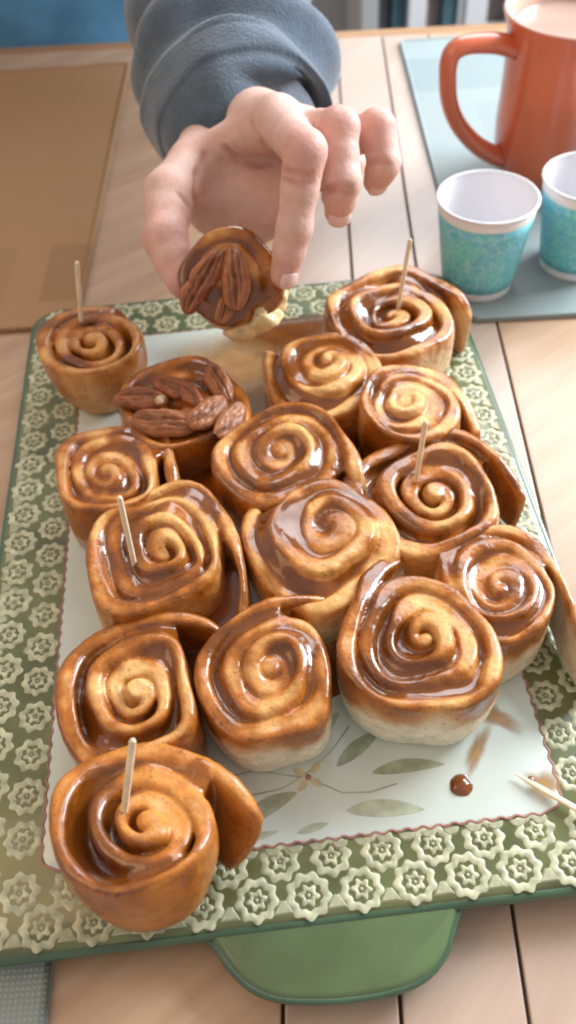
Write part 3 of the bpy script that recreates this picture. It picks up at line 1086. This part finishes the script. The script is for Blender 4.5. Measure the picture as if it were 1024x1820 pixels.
ROLLS = dict(
    r1=dict(x=-8.95, y=34.7, R=2.6, turns=2.3, end=75, tail=.5, dome=-.25, depth=0.75, w=.36, h=3.35, taper=0.74, gap=.12, coat=.38, light=.55, raw=.15, seed=1,
            sq=0.2, amb=0.25, off=(-0.2, 0.1), cc_=0.2, label='golden cinnamon roll standing apart at the far left platter corner'),
    r2=dict(x=-4.7, y=29.6, R=2.75, turns=2.6, end=-40, tail=1.2, curl=.3, dome=.1, depth=.15, h=2.9, coat=.75, light=.3, seed=2,
            taper=0.97, label='cinnamon roll topped with pecan halves, lying on the platter'),
    r3=dict(x=6.15, y=35.0, R=2.95, turns=2.4, end=20, tail=.9, curl=.25, dome=-.05, depth=0.85, w=.34, e2=.08, a2=0, gap=.22, h=3.2, coat=.55, light=.55, seed=3,
            taper=0.97, sq=0.5, off=(-0.3, 0.1), cc_=0.35, raw=0.35, label='wide cinnamon roll with toothpick at the far right platter corner'),
    r4=dict(x=2.15, y=31.3, R=2.6, turns=2.2, end=150, tail=.8, curl=.3, dome=0.7, depth=.28, w=.38, h=2.7, coat=.6, light=.6, seed=4,
            taper=1.0, off=(0.3, 0.5), cc_=0.7, label='cone shaped cinnamon roll with raised pale centre, beside the far right one'),
    r5=dict(x=6.0, y=28.2, R=2.2, turns=2.6, end=30, tail=2.2, curl=.12, dome=.25, depth=.25, w=.30, h=3.1, coat=.5, light=.7, seed=5,
            taper=1.0, cc_=0.6, off=(-0.2, 0.2), sq=0.4, label='small pale spiral cinnamon roll by right border, second from the far end'),
    r6=dict(x=0.0, y=25.7, R=2.65, turns=2.5, end=-20, tail=.9, curl=.35, dome=.2, depth=.26, w=.34, e2=.05, h=3.1, coat=.62, light=.55, seed=6,
            taper=1.0, off=(0, 0.2), cc_=0.2, label='cinnamon roll in the middle row, right of the pecan roll'),
    r7=dict(x=6.1, y=23.1, R=2.75, turns=2.4, end=25, tail=1.7, curl=.18, dome=-.1, depth=0.7, w=.38, e2=.06, gap=.3, h=3.2, coat=.6, light=.5, seed=7,
            taper=1.0, off=(0.2, -0.1), sq=0.7, cc_=0.15, label='cinnamon roll with toothpick on the right side, pale cut end outward'),
    r8=dict(x=-7.45, y=25.7, R=2.3, turns=2.4, end=15, tail=2.0, curl=.1, dome=.05, depth=.3, w=.30, h=3.2, e3=.06, a3=180, coat=.45, light=.6, seed=8,
            taper=1.0, off=(-0.3, -0.3), sq=1.6, sqa=0, label='cinnamon roll with straight left side just below the pecan roll'),
    r9=dict(x=-5.3, y=21.0, R=2.65, turns=2.8, end=10, tail=3.0, curl=.06, dome=.1, depth=0.45, w=.30, h=3.25, e2=.05, a2=40, coat=.55, light=.5, seed=9,
            taper=1.0, off=(0.15, -0.1), sq=1.4, sqa=15, label='cinnamon roll with leaning toothpick, middle of the left column'),
    r10=dict(x=1.25, y=21.2, R=2.8, turns=2.0, end=150, tail=1.2, curl=.3, dome=0.55, depth=.22, w=.42, h=2.9, coat=.6, light=.5, raw=0.6, seed=10,
             taper=1.0, off=(0.4, 0.3), sq=1.2, sqa=35, label='smooth domed cinnamon roll at the centre of the platter'),
    r11=dict(x=7.75, y=18.2, R=2.15, turns=2.8, end=18, tail=3.9, curl=0.03, dome=-.05, depth=.28, w=.27, h=3.2, e2=.07, a2=100, coat=.6, light=.5, raw=0.7, seed=11,
             taper=1.0, off=(0, 0), label='cinnamon roll with long loose strip along right border'),
    r12=dict(x=4.45, y=15.9, R=2.62, turns=2.6, end=112, tail=1.7, curl=.2, dome=.2, depth=0.42, w=.32, h=3.3, e3=0.09, a3=92, gap=.08, coat=.68, light=.45, raw=1.0, taper=0.9, seed=12,
             off=(0.1, 0), sq=0.2, label='large glossy triangular cinnamon roll with white underside, front right'),
    r13=dict(x=-1.0, y=15.2, R=2.12, turns=2.3, end=80, tail=1.8, curl=.0, dome=.2, depth=.34, w=.33, h=3.2, gap=.2, coat=.62, light=.5, raw=.9, taper=0.92, seed=13,
             off=(0.2, -0.1), sq=0.9, sqa=10, label='cinnamon roll with torn white base, left of the triangular one'),
    r14=dict(x=-5.85, y=15.0, R=2.16, turns=2.3, end=55, tail=2.0, curl=.22, dome=.1, depth=0.7, w=.33, h=3.2, gap=.38, coat=.66, light=.55, seed=14,
             taper=1.0, off=(0.1, -0.2), sq=1.5, sqa=5, cc_=0.6, label='cinnamon roll with dark caramel gap, behind the front left one'),
    r15=dict(x=-5.35, y=9.2, R=2.36, turns=2.3, end=28, tail=1.5, curl=.10, dome=-.1, depth=0.95, w=.34, h=3.7, e2=.04, gap=.38, taper=0.66, tilt=(-12, 0), coat=0.62, light=.55, seed=15, z0=ZC + .35,
             sq=0.1, amb=0.75, off=(0.25, -0.1), cc_=0.45, tdrop=1.0, label='tall deep amber cinnamon roll with toothpick, nearest front left corner'),
)
roots = {}
for k, sp in ROLLS.items():
    roots[k] = make_roll('cinnamon_roll', **sp)


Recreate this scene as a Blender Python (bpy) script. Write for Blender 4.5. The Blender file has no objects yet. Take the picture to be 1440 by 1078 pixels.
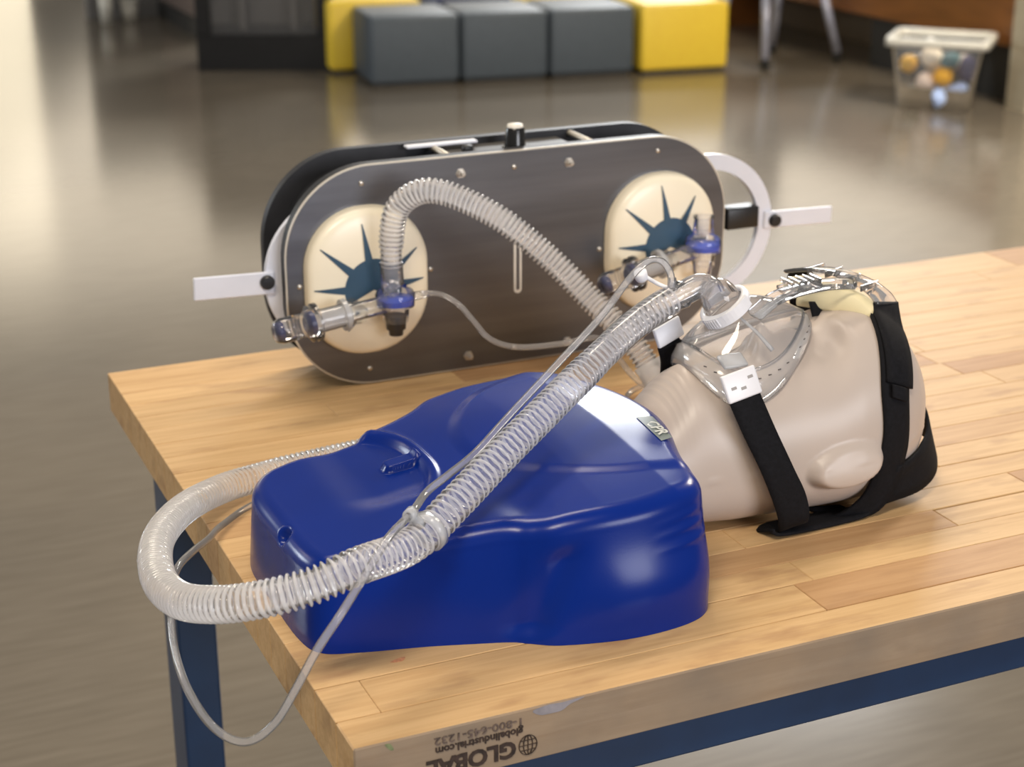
import bpy, bmesh, math, random
import numpy as np
from mathutils import Vector, Matrix
random.seed(7)
rng = np.random.RandomState(7)
SC = bpy.context.scene
COL = SC.collection
PI = math.pi
TZ = 0.86            # height of the bench top above the floor

# ------------------------------------------------------------------ camera
CPOS = (-0.3137, -0.9773, 0.647 + TZ)
RX, UP, FW = (0.9133, -0.4073, -0.0012), (0.1413, 0.3142, 0.9388), (0.3820, 0.8575, -0.3446)
cd = bpy.data.cameras.new('camera'); cam = bpy.data.objects.new('camera', cd); COL.objects.link(cam)
cam.matrix_world = Matrix(((RX[0], UP[0], -FW[0], CPOS[0]), (RX[1], UP[1], -FW[1], CPOS[1]),
                           (RX[2], UP[2], -FW[2], CPOS[2]), (0, 0, 0, 1)))
cd.sensor_width = 36.0; cd.lens = 2376.8 * 36.0 / 1440.0; cd.clip_start = 0.05; cd.clip_end = 100
cd.dof.use_dof = True; cd.dof.focus_distance = 1.38; cd.dof.aperture_fstop = 7.4
SC.camera = cam

# ------------------------------------------------------------------ world, lights, exposure
w = bpy.data.worlds.new('world'); SC.world = w; w.use_nodes = True
bg = w.node_tree.nodes['Background']; bg.inputs[0].default_value = (1.0, 0.95, 0.89, 1); bg.inputs[1].default_value = 0.23
def area(name, loc, target, sx, sy, power, col=(1, 1, 1)):
    l = bpy.data.lights.new(name, 'AREA'); l.shape = 'RECTANGLE'; l.size = sx; l.size_y = sy; l.energy = power; l.color = col
    o = bpy.data.objects.new(name, l); COL.objects.link(o); o.location = loc
    o.rotation_euler = (Vector(target) - Vector(loc)).to_track_quat('-Z', 'Y').to_euler()
    return o
area('glass_wall_light', (5.0, 17.0, 2.6), (3.0, 6.0, 0.6), 19.0, 3.0, 370, (1.0, 0.87, 0.68))
area('window_light', (9.0, 14.0, 6.5), (0.3, 0.3, TZ), 3.9, 1.6, 900, (0.95, 0.98, 1.0))
area('side_window_light', (0.0, 14.0, 1.35), (0.2, 6.0, 0.9), 3.8, 2.4, 60, (1.0, 0.87, 0.64))
area('left_window_light', (-6.6, 8.6, 3.1), (0.0, 0.3, TZ), 2.0, 1.5, 230, (0.85, 0.93, 1.0))
area('rear_window_light', (1.5, -4.8, 2.1), (0.3, 0.3, TZ), 2.4, 1.8, 150, (0.94, 0.95, 1.0))
for lx, ly in ((0.25, 1.45), (4.5, 2.5), (-0.9, -1.3), (-3.2, 5.0), (5.0, 8.0)):  # unseen overhead lights; two added to brighten the white covers and yellow seats
    area('ceiling_lamp_and_fill', (lx, ly, 3.4), (lx, ly, 0), 1.2, 0.6, 40 if 0 < ly < 2 else (74 if ly < 0 else (240 if ly < 3 else 36)), (1.0, 0.88, 0.72))
SC.view_settings.view_transform = 'Standard'; SC.view_settings.look = 'None'
SC.view_settings.gamma = 1.0; SC.view_settings.exposure = 0.0; SC.view_settings.use_curve_mapping = False
SC.cycles.transparent_max_bounces = 32; SC.cycles.max_bounces = 10

# ------------------------------------------------------------------ materials
def newmat(name):
    m = bpy.data.materials.new(name); m.use_nodes = True
    return m, m.node_tree, m.node_tree.nodes['Principled BSDF']
def N(nt, t, **k):
    n = nt.nodes.new(t)
    for a, v in k.items(): setattr(n, a, v)
    return n
def plain(name, col, rough=0.5, metal=0.0, var=0.06, scale=30, bump=0.0, coat=0.0, spec=0.5, stretch=None, sheen=0.0, bscale=None):
    m, nt, p = newmat(name)
    tc = N(nt, 'ShaderNodeTexCoord'); mp = N(nt, 'ShaderNodeMapping'); nt.links.new(tc.outputs['Object'], mp.inputs[0])
    if stretch: mp.inputs['Scale'].default_value = stretch
    nz = N(nt, 'ShaderNodeTexNoise'); nz.inputs['Scale'].default_value = scale; nz.inputs['Detail'].default_value = 5
    nt.links.new(mp.outputs[0], nz.inputs['Vector'])
    r = N(nt, 'ShaderNodeValToRGB'); r.color_ramp.elements[0].position = 0.3; r.color_ramp.elements[1].position = 0.7
    r.color_ramp.elements[0].color = tuple(c * (1 - var) for c in col) + (1,)
    r.color_ramp.elements[1].color = tuple(min(1, c * (1 + var)) for c in col) + (1,)
    nt.links.new(nz.outputs['Fac'], r.inputs[0]); nt.links.new(r.outputs[0], p.inputs['Base Color'])
    p.inputs['Roughness'].default_value = rough; p.inputs['Metallic'].default_value = metal
    p.inputs['Coat Weight'].default_value = coat; p.inputs['Specular IOR Level'].default_value = spec
    p.inputs['Sheen Weight'].default_value = sheen
    if bump:
        b = N(nt, 'ShaderNodeBump'); b.inputs['Strength'].default_value = bump; b.inputs['Distance'].default_value = 0.001
        nb = N(nt, 'ShaderNodeTexNoise'); nb.inputs['Scale'].default_value = bscale or scale * 8
        nt.links.new(mp.outputs[0], nb.inputs['Vector'])
        nt.links.new(nb.outputs['Fac'], b.inputs['Height']); nt.links.new(b.outputs[0], p.inputs['Normal'])
    return m
def clear(name, tint=(0.96, 0.97, 0.98), edge=(0.62, 0.64, 0.68), haze=0.06, hazecol=(0.9, 0.92, 0.95), rough=0.03, face=0.35, spec=1.0, ior=1.42):
    """thin clear plastic: see-through, darker where the wall is seen edge-on, Fresnel gloss, a little milky haze"""
    m, nt, p = newmat(name); nt.nodes.remove(p); out = nt.nodes['Material Output']
    lw = N(nt, 'ShaderNodeLayerWeight'); lw.inputs['Blend'].default_value = face
    mx = N(nt, 'ShaderNodeMix', data_type='RGBA'); mx.inputs[6].default_value = tint + (1,); mx.inputs[7].default_value = edge + (1,)
    nt.links.new(lw.outputs['Facing'], mx.inputs[0])
    tr = N(nt, 'ShaderNodeBsdfTransparent'); nt.links.new(mx.outputs[2], tr.inputs[0])
    df = N(nt, 'ShaderNodeBsdfDiffuse'); df.inputs[0].default_value = hazecol + (1,)
    tl = N(nt, 'ShaderNodeBsdfTranslucent'); tl.inputs[0].default_value = hazecol + (1,)
    hz = N(nt, 'ShaderNodeMixShader'); hz.inputs[0].default_value = 0.5; nt.links.new(df.outputs[0], hz.inputs[1]); nt.links.new(tl.outputs[0], hz.inputs[2])
    mh = N(nt, 'ShaderNodeMixShader'); mh.inputs[0].default_value = haze; nt.links.new(tr.outputs[0], mh.inputs[1]); nt.links.new(hz.outputs[0], mh.inputs[2])
    gl = N(nt, 'ShaderNodeBsdfGlossy'); gl.inputs['Roughness'].default_value = rough; gl.inputs[0].default_value = (spec, spec, spec, 1)
    fr = N(nt, 'ShaderNodeFresnel'); fr.inputs['IOR'].default_value = ior
    ms = N(nt, 'ShaderNodeMixShader'); nt.links.new(fr.outputs[0], ms.inputs[0]); nt.links.new(mh.outputs[0], ms.inputs[1]); nt.links.new(gl.outputs[0], ms.inputs[2])
    nt.links.new(ms.outputs[0], out.inputs[0])
    return m

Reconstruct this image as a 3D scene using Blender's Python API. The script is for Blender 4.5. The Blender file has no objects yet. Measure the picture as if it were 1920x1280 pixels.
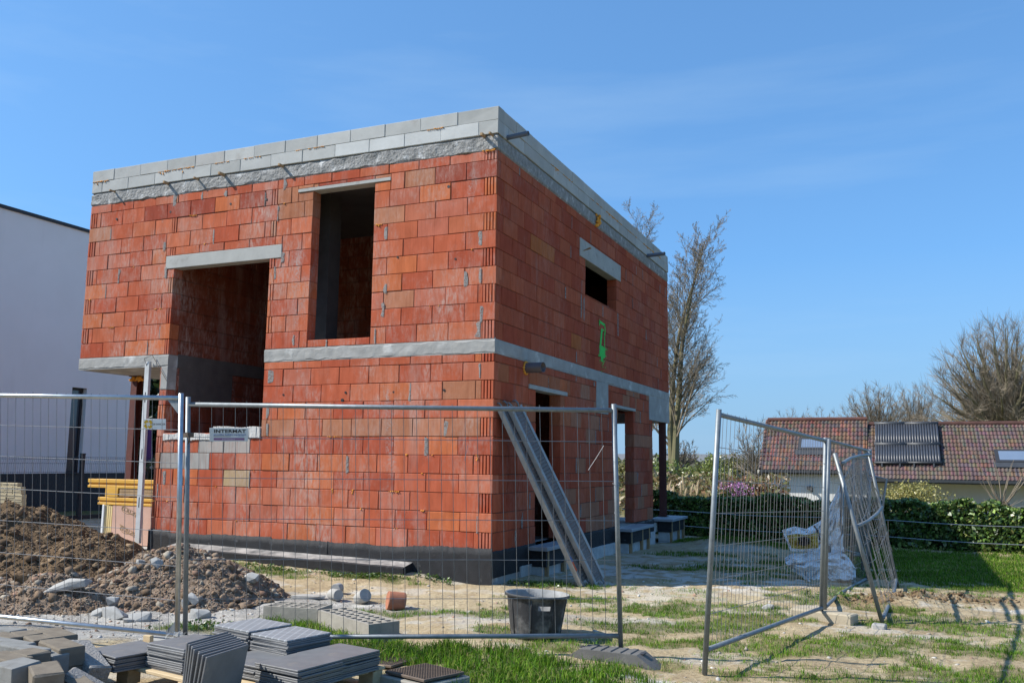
import bpy, math, random
import numpy as np
from mathutils import Vector, Matrix

# ------------------------------------------------------------------ camera, sky, sun, exposure
sc = bpy.context.scene
COL = sc.collection
V = Vector
FPX, YAW, PITCH, ROLL = 1659.4, 0.4131, 0.1348, 0.0119
CAM = np.array([4.9363, -10.686, 1.1745])
def _basis():
    cy, sy, cp, sp = math.cos(YAW), math.sin(YAW), math.cos(PITCH), math.sin(PITCH)
    w = np.array([-sy*cp, cy*cp, sp]); r = np.array([cy, sy, 0.0]); u = np.cross(r, w)
    c, s = math.cos(ROLL), math.sin(ROLL)
    return c*r + s*u, -s*r + c*u, w
CR, CU, CW = _basis()
cd = bpy.data.cameras.new('camera'); cam = bpy.data.objects.new('camera', cd); COL.objects.link(cam)
cd.sensor_width = 36.0; cd.lens = FPX/1920*36.0; cd.clip_start = 0.05; cd.clip_end = 9000
cam.matrix_world = Matrix(((CR[0], CU[0], -CW[0], CAM[0]), (CR[1], CU[1], -CW[1], CAM[1]), (CR[2], CU[2], -CW[2], CAM[2]), (0, 0, 0, 1)))
sc.camera = cam
SUN = V((-6.25, -3.36, 6.57)).normalized()
wd = bpy.data.worlds.new('World'); sc.world = wd; wd.use_nodes = True
nt = wd.node_tree; nt.nodes.clear()
sky = nt.nodes.new('ShaderNodeTexSky'); sky.sky_type = 'NISHITA'; sky.sun_disc = False
sky.sun_elevation = math.asin(SUN.z); sky.sun_rotation = math.atan2(SUN.x, SUN.y)
sky.altitude = 50; sky.air_density = 1.0; sky.dust_density = 1.0; sky.ozone_density = 6.0
bg = nt.nodes.new('ShaderNodeBackground'); bg.inputs['Strength'].default_value = 0.12
wo = nt.nodes.new('ShaderNodeOutputWorld')
tc = nt.nodes.new('ShaderNodeTexCoord'); mp = nt.nodes.new('ShaderNodeMapping')
mp.inputs['Rotation'].default_value = (0.25, 0.1, 0.5); mp.inputs['Scale'].default_value = (1.0, 2.6, 9.0)
nz = nt.nodes.new('ShaderNodeTexNoise'); nz.inputs['Scale'].default_value = 1.3; nz.inputs['Detail'].default_value = 7; nz.inputs['Roughness'].default_value = 0.55
rp = nt.nodes.new('ShaderNodeValToRGB'); rp.color_ramp.elements[0].position = 0.52; rp.color_ramp.elements[1].position = 0.85
rp.color_ramp.elements[0].color = (0, 0, 0, 1); rp.color_ramp.elements[1].color = (0.22, 0.22, 0.22, 1)
mxw = nt.nodes.new('ShaderNodeMixRGB'); mxw.inputs[2].default_value = (3.6, 4.8, 5.9, 1)
L = nt.links.new
L(tc.outputs['Generated'], mp.inputs['Vector']); L(mp.outputs['Vector'], nz.inputs['Vector']); L(nz.outputs['Fac'], rp.inputs['Fac'])
L(rp.outputs['Color'], mxw.inputs[0]); 
m1 = nt.nodes.new('ShaderNodeMixRGB'); m1.blend_type = 'MULTIPLY'; m1.inputs[0].default_value = 1.0; m1.inputs[2].default_value = (0.105, 0.105, 0.105, 1)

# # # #

WHAT TO DO.
Gather all lines from the listing above in which "file" occurs.

RESPONSE BELOW.
Recreate this scene as a Blender Python (bpy) script. Write for Blender 4.5. The Blender file has no objects yet. Take the picture to be 1440 by 1078 pixels.
Reconstruct this image as a 3D scene using Blender's Python API. The script is for Blender 4.5. The Blender file has no objects yet. Measure the picture as if it were 1920x1280 pixels.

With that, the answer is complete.